Tecnologia, desigualdade e… Star Trek no São Carlos
Qual o papel das tecnologias na distribuição de oportunidades e riqueza no mundo? Esta e outras questões fizeram parte dos temas da abertura do encontros da Fundação Francisco Manuel dos Santos.
Na década de 60 o mundo (ocidental!) vibrava com a série Star Trek, onde várias promessas tecnológicas para o futuro passavam diante dos olhos dos espetadores. Em 2017, tecnologias como um tradutor universal automático já existem, mas poucos sabem das suas repercussões no sistema económico mundial. No Teatro São Carlos, foi disto que se falou (e outras coisas), no encontro da Fundação Francisco Manuel dos Santos dedicado à Igualdade.
Hoje em dia, o Skype já possibilita a tradução do discurso do interlocutor à medida que fala. O Google tradutor já devolve um discurso inteligível a partir de algo dito numa língua desconhecida. Alguns vídeos no Youtube, inclusive, já possuem uma opção que dobra automaticamente aquilo que é dito para inglês. “Isto não é ficção científica, isto já funciona, mas a maior parte das pessoas não sabe que existe”, afirma Richard Baldwin, um dos conferencistas.
Num contexto de globalização, estes serviços trarão alterações ao nível, por exemplo, do mercado laboral mundial, com a contratação remota. Baldwin fala de uma arbitragem nos ordenados, isto é, com as empresas a recorrer mão-de-obra externa e assim contratar funcionários qualificados a um preço reduzido. Daqui poderá decorrer um “tsunami de talentos”, afirma. Por exemplo: Todos os anos saem 8 milhões de estudantes das universidades chinesas e trabalham por ordenados mais baixos nas mais diversas áreas.

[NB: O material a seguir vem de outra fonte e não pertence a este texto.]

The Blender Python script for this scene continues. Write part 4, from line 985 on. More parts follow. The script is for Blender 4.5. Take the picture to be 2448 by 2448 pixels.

A “vaca sagrada” que nos cega do progresso tecnológico
Para Richard Baldwin, o pensamento humano avança de forma linear ao longo do tempo. No entanto, o mesmo não acontece com o progresso da tecnologia. Esta desenha uma curva exponencial e duplica a cada dois anos. Durante décadas os avanços não eram tão significativos. A dado momento, explica o orador, a linha de desenvolvimento tecnológico superou a do pensamento humano, criando um espaço de desfasamento, de “subestimação” da própria tecnologia.
O iPhone 6, a título de exemplo, é 120 milhões de vezes mais potente que o computador enviado para a Lua no Apollo One. Já o mais recente, o iPhone 8, é 240 milhões de vezes mais potente que o computador enviado à Lua. Os avanços da tecnologia são tão rápidos que se torna impossível de os compreender.
A globalização como catalisador da desigualdade
Embora o progresso tecnológico tenha prometido uma maior igualdade por todo o mundo, a realidade vem mostrar um abalo nessas expectativas. O mundo está a passar por um momento único. Pela primeira vez, o capitalismo encontra-se praticamente sozinho no mundo, e o poder dos países europeus e norte-americanos estão a passar para a Ásia, defende Branko Milanovik, outro convidado. No entanto, as desigualdades na distribuição da riqueza mundial ainda são gritantes há séculos. Para o investigador, a distribuição da atividade económica atual é igual à do século XVI, e a maioria dos países só conseguirá acompanhar o grupo do G7 nos próximos 30 a 40 anos.
Neste sentido, “Como definir a igualdade social?”, pergunta Pierre Rosavallon. O filósofo fala de um contexto em que se deplora a desigualdade, mas ao mesmo tempo se aceitam os mecanismos que a produzem. A ideia está patente na lotaria, em que a distribuição da riqueza está assente numa questão de sorte ou azar. Outro exemplo é o desporto, que é baseado justamente na desigualdade, sob o lema “the winner takes it all”. O orador referiu combates de boxe onde se disputam prémios milionários, e que em clubes futebolísticos há jogadores que apresentam rendimentos dez vezes superiores a presidentes de empresas e ninguém contesta.
A chave está na definição de um princípio de comunalidade. Rosavallon fala, em primeiro lugar, de um comum da participação, isto é, a vivência em conjunto dos mesmos eventos, a participação cívica comum, ou mesmo a formação de um comum reflexivo. Um segundo comum tem a ver com o da intercompreensão. Citando Michelet, não devemos abster-nos de compreendermos o outro, sob a ameaça da perpetuação dos estereótipos. Para Rosavallon, conhecer o outro é importante para trabalhar a confiança, a hipótese de prever o comportamento do outro. O terceiro comum a ser refletido é o comum no sentido de partilha do mesmo espaço. A sociedade apenas se desenvolverá se a pensarmos como sendo uma sociedade de iguais que produz o comum, conclui.